Any idea why Matt continues to ignore the most successful and profitable business-to-OSS relationship, "Open Infrastructure"? That is, fostering and contributing to a community OSS project that produces something you need, so you can get on with whatever you want to do? This is how most participants relate to Linux, for example; not to mention how *all* participants relate to Apache projects.

Matt

Jack,

As I answered when you asked a similar question before http://blogs.the451group.com/opensource/2009/11/11/copyrightleft-at-the-centre-of-open-source-business-strategies/comment-page-1/#comment-491774 this is actually covered in the explanation of this slide, but it not explicit within it. The strategy you describe would be covered by the "open complement" licensing strategy, in our model.

Matt

P.S. Thanks for blogging this Stephen

Jack Repenning

Sorry I missed your earlier response, Matt. But I don't think Open Infrastructure should be lumped as a subset of Open Complement. There are many big differences between

- creating a (possibly proprietary) core platform where others contribute open-source value (one part of your open-complement space).
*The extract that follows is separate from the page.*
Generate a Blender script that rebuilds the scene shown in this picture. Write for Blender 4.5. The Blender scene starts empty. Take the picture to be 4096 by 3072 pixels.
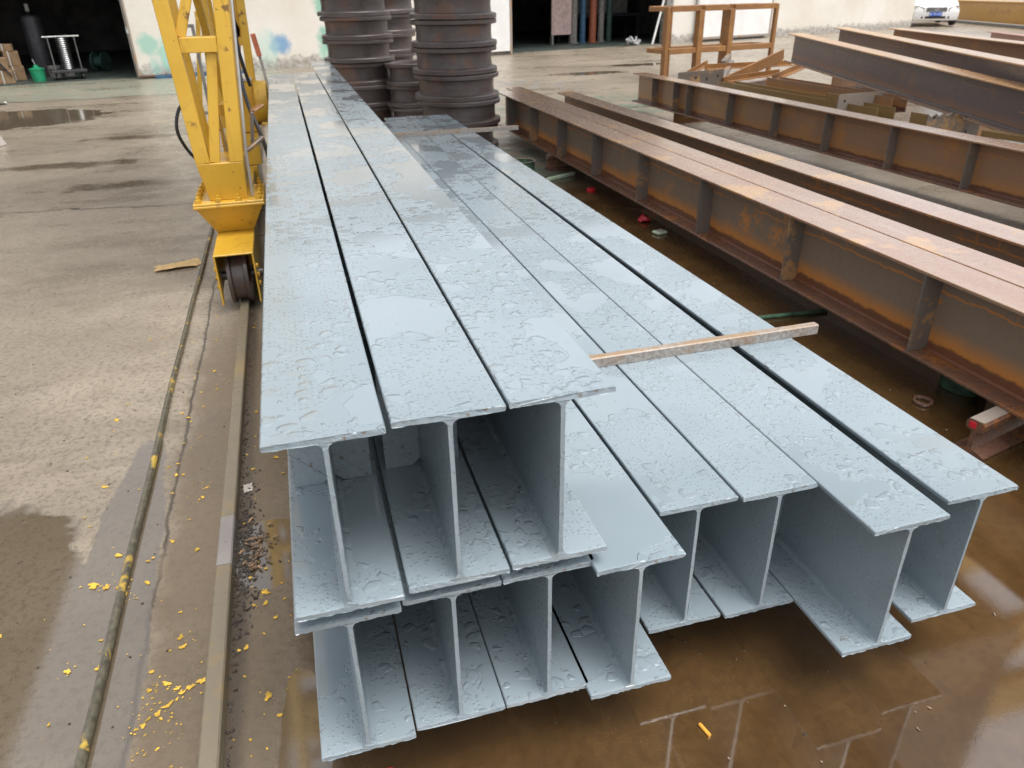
import bpy, bmesh, math, random
from mathutils import Vector, Matrix
random.seed(7)
R = math.radians
S = bpy.context.scene
COL = S.collection

# ------------------------------------------------------------------ camera
EYE = 1.59
cam = bpy.data.cameras.new('camera')
camo = bpy.data.objects.new('camera', cam); COL.objects.link(camo)
cam.sensor_fit = 'HORIZONTAL'; cam.sensor_width = 36; cam.lens = 26.105
cam.clip_start = 0.02; cam.clip_end = 2000
m3 = Matrix(((0.960383, 0.1445, -0.238293), (-0.278157, 0.444574, -0.851459), (-0.017097, 0.88401, 0.467155)))
camo.matrix_world = Matrix.Translation((0, 0, EYE)) @ m3.to_4x4()
cam.dof.use_dof = True; cam.dof.focus_distance = 1.9; cam.dof.aperture_fstop = 7.0
S.camera = camo

# ------------------------------------------------------------------ sky and sun (overcast)
SUN_EL, SUN_AZ = R(70), R(140)          # azimuth measured from +Y towards +X
w = bpy.data.worlds.new('World'); S.world = w; w.use_nodes = True
wn = w.node_tree; wn.nodes.clear()
sky = wn.nodes.new('ShaderNodeTexSky'); sky.sky_type = 'NISHITA'; sky.sun_disc = False
sky.sun_elevation = SUN_EL; sky.sun_rotation = SUN_AZ
sky.air_density = 1.0; sky.dust_density = 4.0; sky.ozone_density = 1.0
hs = wn.nodes.new('ShaderNodeHueSaturation'); hs.inputs['Saturation'].default_value = 0.22
bg = wn.nodes.new('ShaderNodeBackground'); bg.inputs['Strength'].default_value = 0.15
wo = wn.nodes.new('ShaderNodeOutputWorld')
wn.links.new(sky.outputs[0], hs.inputs['Color']); wn.links.new(hs.outputs[0], bg.inputs['Color'])
wn.links.new(bg.outputs[0], wo.inputs['Surface'])
sl = bpy.data.lights.new('sun', 'SUN'); sl.energy = 1.0; sl.angle = R(40); sl.color = (1, 0.97, 0.93)
so = bpy.data.objects.new('sun', sl); COL.objects.link(so)
sd = Vector((math.sin(SUN_AZ) * math.cos(SUN_EL), math.cos(SUN_AZ) * math.cos(SUN_EL), math.sin(SUN_EL)))
so.rotation_euler = (-sd).to_track_quat('-Z', 'Y').to_euler(); so.location = sd * 40
S.view_settings.view_transform = 'Standard'; S.view_settings.look = 'None'
S.view_settings.exposure = 0.95; S.view_settings.gamma = 1.0
S.render.engine = 'CYCLES'
S.cycles.use_denoising = True
S.cycles.max_bounces = 6; S.cycles.glossy_bounces = 3; S.cycles.transmission_bounces = 2
S.cycles.use_adaptive_sampling = True

# ------------------------------------------------------------------ node helpers
def nd(nt, typ, ins=None, **props):
    n = nt.nodes.new(typ)
    for k, v in props.items(): setattr(n, k, v)
    for k, v in (ins or {}).items():
        s = n.inputs[k]
        if isinstance(v, bpy.types.NodeSocket): nt.links.new(v, s)
        else:
            if s.type == 'RGBA' and len(v) == 3: v = (*v, 1)
            s.default_value = v
    return n
def ma(nt, op, a, b=0.0, c=0.0, clamp=False):
    return nd(nt, 'ShaderNodeMath', {0: a, 1: b, 2: c}, operation=op, use_clamp=clamp).outputs[0]
def sm(nt, x, a, b, lo=0.0, hi=1.0):
    return nd(nt, 'ShaderNodeMapRange', {'Value': x, 'From Min': a, 'From Max': b, 'To Min': lo, 'To Max': hi}, interpolation_type='SMOOTHSTEP').outputs[0]
def mx(nt, f, a, b, blend='MIX'):
    n = nt.nodes.new('ShaderNodeMix'); n.data_type = 'RGBA'; n.blend_type = blend
    for i, v in ((0, f), (6, a), (7, b)):
        if isinstance(v, bpy.types.NodeSocket): nt.links.new(v, n.inputs[i])
        else: n.inputs[i].default_value = (*v, 1) if i > 0 and len(v) == 3 else v
    return n.outputs[2]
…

- supporting an open community that openly creates something you need, in order to provide your own (possibly proprietary) product on top of it.
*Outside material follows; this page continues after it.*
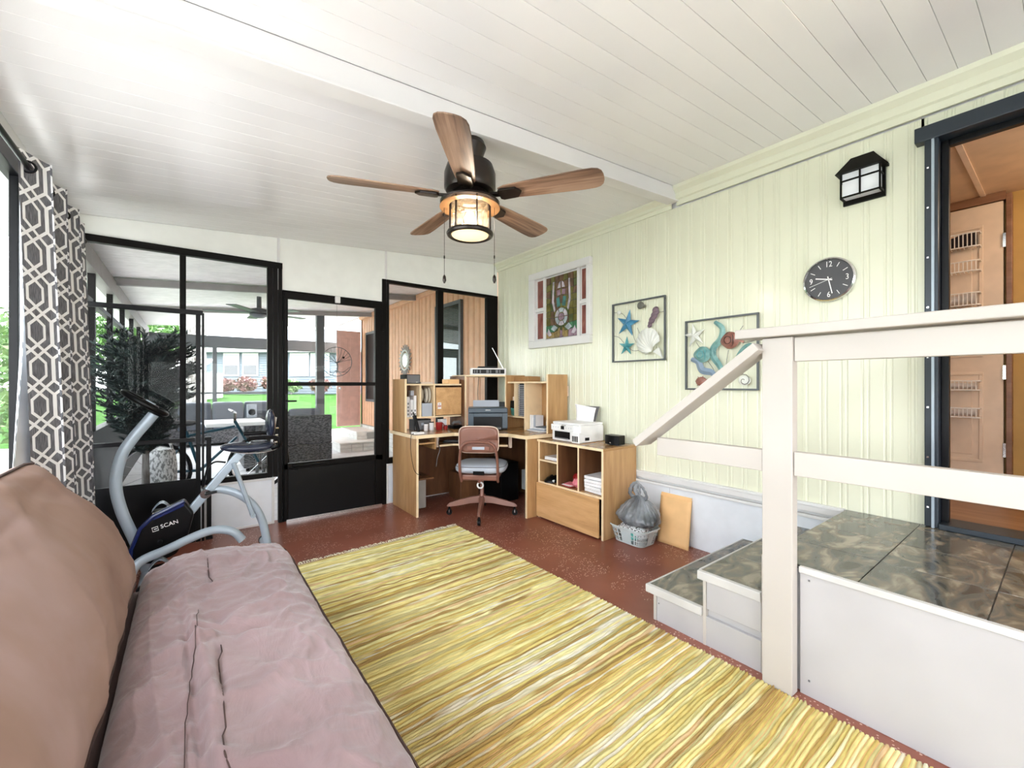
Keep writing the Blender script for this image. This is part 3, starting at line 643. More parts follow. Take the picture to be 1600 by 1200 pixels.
n = node(t, 'TexVoronoi', Scale=120); t.links.new(coords(t), n.inputs['Vector']); bn = node(t, 'Bump', Strength=.6, Distance=.01); t.links.new(n.outputs[0], bn.inputs['Height']); t.links.new(bn.outputs[0], gl.inputs['Normal'])
nz = node(t, 'TexNoise', Scale=45, Detail=4); t.links.new(coords(t), nz.inputs['Vector']); t.links.new((N(t, nz.outputs[0])*1.1-.15).s, ms.inputs[0])
t.links.new(ms2.outputs[0], t.nodes['Material Output'].inputs[0]); t.nodes.remove(bs)
b = MB(); b.lathe([(.094, -.035), (.098, -.185)], (FX, FY, FZ), 40, cap=False); b.build('glass_shade', m, fan, smooth=True)
b = MB(); b.tube([(FX+.110*cos(a), FY+.110*sin(a), FZ-.192) for a in [2*pi*q/48 for q in range(48)]], .0135, 8, closed=True); b.build('bottom_ring', M['fanmetal'], fan, smooth=True)
m2 = bsdf('warm_lens', (1, .9, .7), .4, Emission_Strength=.9)[0]; m2.node_tree.nodes['Principled BSDF'].inputs['Emission Color'].default_value = (1, .78, .42, 1)
b = MB(); b.lathe([(.100, -.186), (.095, -.200), (.05, -.212), (.002, -.215)], (FX, FY, FZ), 36); b.build('bottom_lens', m2, fan, smooth=True)
m3 = bsdf('bulb_glow', (1, .95, .8), .4, Emission_Strength=12.0)[0]; m3.node_tree.nodes['Principled BSDF'].inputs['Emission Color'].default_value = (1, .80, .50, 1)
b = MB(); b.ellip((FX, FY, FZ-.115), (.028, .028, .045)); b.build('bulb', m3, fan, smooth='all')
for q in range(6):
    a = 2*pi*q/6+.3; b = MB(); b.beam((FX+.106*cos(a), FY+.106*sin(a), FZ-.02), (FX+.108*cos(a), FY+.108*sin(a), FZ-.192), .006, .009, (cos(a), sin(a), 0)); b.build('cage_bar', M['fanmetal'], fan)
for i, deg in enumerate((16, 88, 160, 232, 304)):
    a = R(deg); Mx = Matrix.Translation((FX, FY, FZ)) @ Matrix.Rotation(a, 4, 'Z') @ Matrix.Rotation(R(-12), 4, 'X')
    out = []
    prof = [(.165, .036), (.20, .050), (.30, .058), (.45, .066), (.58, .072), (.645, .071), (.672, .063), (.688, .045), (.694, .022), (.695, .0)]
    poly = [(x, w) for x, w in prof] + [(x, -w) for x, w in reversed(prof[:-1])]
    b = MB(); b.prism([(x, w, 0) for x, w in poly], (0, 0, .007))
    b.M = Mx; bl = b.build('blade', M['blade'], None)
    # keep the grain along the blade: store the blade in its own rotated frame
    me = bl.data; Mi = (Mx.inverted() @ Matrix.Translation(bl.location)); me.transform(Mi); bl.matrix_basis = Matrix.Translation((FX, FY, FZ)).inverted() @ Mx; bl.parent = fan
    md = bl.modifiers.new('bevel', 'BEVEL'); md.width = .003; md.segments = 2; md.limit_method = 'ANGLE'
    b = MB(); b.M = Mx; b.beam((.10, 0, .0), (.18, 0, -.006), .03, .012).prism([(.165, .030, -.014), (.18, .040, -.014), (.26, .036, -.014), (.285, .0, -.014), (.26, -.036, -.014), (.18, -.040, -.014), (.165, -.030, -.014)], (0, 0, .012)); b.build('blade_bracket', M['fanmetal'], fan, .002)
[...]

Consider, for example, the companies whose employees contribute to Apache projects, like httpd or Subversion. None of them is selling the project output, yet all the web depends on infrastructure components like these. Companies contribute to these projects because they believe they can make more money in a world that has these resources.

This is very different, in many ways, from creating a community that can openly expand and extend on your base product.

Because these terms describe the relationship between a company and a project, and large projects involve many companies, some companies will have one relationship while others have another. When Red Hat, for example, contributes to RHEL, there's an "open complement" aspect to the strategy: Linux is a platform for doing other things, and most people who use Linux use it to do other things: to complement the core.

But when another company contributes to Linux, they may be doing it to create infrastructure on which they depend. They may fix a kernel crash, for example, because they've found it keeps crashing while running their product, and people don't like to pay for products that make the kernel crash.

Another distinction is almost too obvious to mention: if your "openness" is "openness to others creating stuff that can only run on my platform," your contributions are still pretty enclosed. But if your "openness" is "contributing to open projects that help everyone," then you're open in many dimensions.

Matt

Jack,

I would agree the approach you describe is not covered in our model. Part of my reason for presenting this was to engage in conversation and highlight flaws in the model that can be fixed ahead of our report being published later this year. In my presentation I talked a little about different strategies that are subsets of Open complement - providing a proprietary product on top and using open source to drive innovation around a proprietary product, for example. Those are also not explicitly represented in our model. I think at a practical level they may be a level of detail beyond the scope of the model, but I will investigate how they could be added. If you have any suggestions, I'd be happy to hear them.